Mais pour le politologue, Peter Graefe, de l’Université McMaster, le gouvernement Ford fait preuve d’une certaine logique.
« Le gouvernement avait déjà annoncé l’annulation des projets de campus de Brampton, Markham et Milton, il aurait donc difficilement pu justifier politiquement le fait d’aller de l’avant avec celui de l’Université de l’Ontario français. » – Peter Graefe, politologue
L’annonce de juillet démontre plutôt, selon lui, le manque de connaissance des enjeux francophones de la part de l’entourage du premier ministre.
« Une fois élus, ils ont voulu rassurer en disant un peu n’importe quoi, mais il est évident qu’ils ne connaissaient pas bien le dossier de l’université de l’Ontario français. »
Responsabilité partagée
Le projet de l’université franco-ontarienne ne date pas d’aujourd’hui. À la fin des années 80, les revendications avaient de nouveau battu leur plein, mais l’idée avait finalement été abandonnée avec l’arrivée au pouvoir du Nouveau Parti démocratique (NPD), en 1990. Le projet avait été relancé, en 2013, par le Regroupement étudiant franco-ontarien (RÉFO), l’Assemblée de la francophonie de l’Ontario (AFO) et la Fédération de la jeunesse franco-ontarienne lors des États généraux sur le postsecondaire en Ontario français.
Sous le choc, la présidente de la FESFO, Lydia Philippe, a partagé sa déception.
« En tant que jeune élève francophone qui postule actuellement à l’université, j’avais, hier, l’espoir de pouvoir y transférer en 2020, mais c’est officiellement un rêve détruit. »
Les coprésidences du RÉFO, Kelia Wane, Marie-Pierre Héroux et Radi Shahrouri, ont pour leur part rappelé le gouvernement à ses obligations.

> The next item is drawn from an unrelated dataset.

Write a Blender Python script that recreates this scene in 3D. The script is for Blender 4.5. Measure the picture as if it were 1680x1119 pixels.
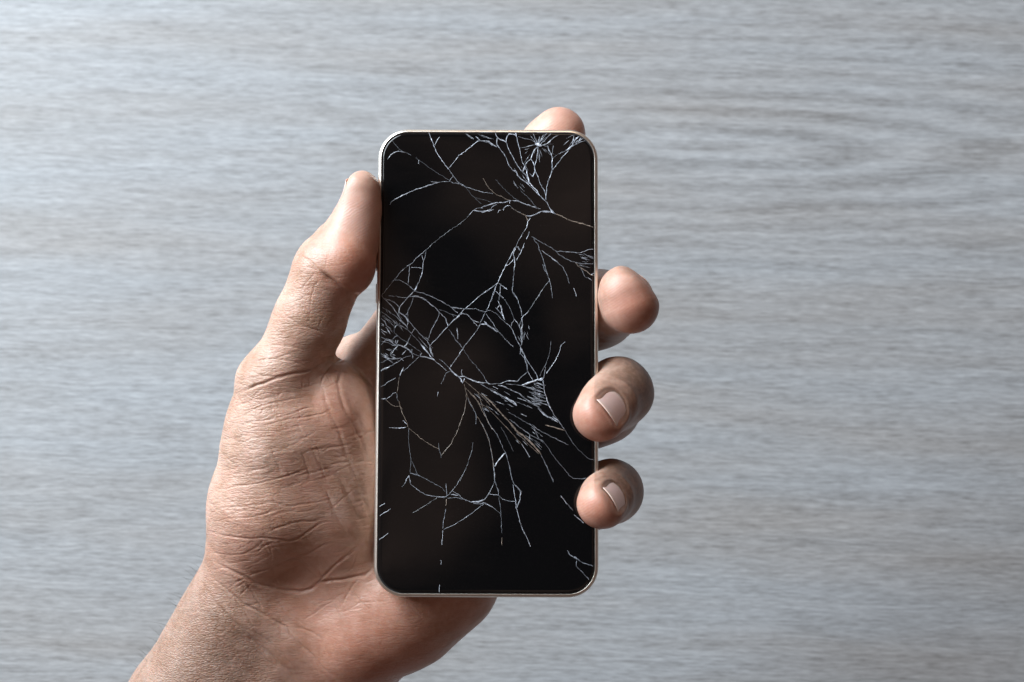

« Ce projet découlait d’un besoin clair soulevé par la communauté partout en province. (…) L’annonce faite aujourd’hui démontre l’incompréhension de notre gouvernement des besoins et attentes des électeurs francophones, et nous aimerions rappeler à ce dernier qu’il a le mandat d’assurer non seulement l’atteinte des attentes de la majorité, mais également la protection des minorités, incluant les minorités de langue officielle. »
M. Normand n’hésite pas à blâmer la ministre déléguée aux Affaires francophones, Caroline Mulroney et son adjointe parlementaire, Amanda Simard, dans ce dossier.
« On comprend mieux pourquoi elles sont restées silencieuses sur les intentions du gouvernement, sauf pour vendre la tournée des entrepreneurs francophones dont on ne sait pas à quoi elle va vraiment servir. Soit Mme Mulroney l’a vraiment échappée, soit elle est complice de cette décision. Ça va être très difficile pour elle de la justifier. »
Mais selon M. Graefe, les libéraux ont eux aussi leur part de responsabilité.
« Ils ont été au pouvoir pendant 15 ans et auraient pu faire avancer le dossier davantage pour que ça ne devienne pas un enjeu de campagne électorale susceptible d’être revu en cas de changement de gouvernement. »
De mauvais augure
Les deux politologues s’entendent que les perspectives sont plutôt sombres pour les Franco-Ontariens.
« Il est clair que le gouvernement ne pouvait supprimer ce projet sans abolir le poste de commissaire. Pour moi, les deux annonces sont liées. Désormais, il n’y a plus personne au sein de l’appareil provincial pour demander des explications. C’est de très mauvais augure pour la modernisation de la Loi sur les services en français qui est souhaitée par l’Assemblée de la francophonie de l’Ontario. »
« Le gouvernement aura du mal à remettre en cause la Loi sur les services en français, à cause de l’arrêt Montfort, mais il faut oublier la modernisation. » – Martin Normand, politologue
M. Graefe ne voit pas dans les décisions du gouvernement un caractère anti-francophone, mais plutôt un nouveau paradigme.
« C’est un gouvernement qui veut faire des économies un peu n’importe où et qui considère les Franco-Ontariens comme un groupe d’intérêt parmi les autres, pas comme une communauté constituante de la province. Il est donc plus facile de couper dans ce genre de projets qui ne sont pas toujours bien vus par sa base électorale. »
Cet article a été mis à jour le jeudi 15 novembre, à 18h47.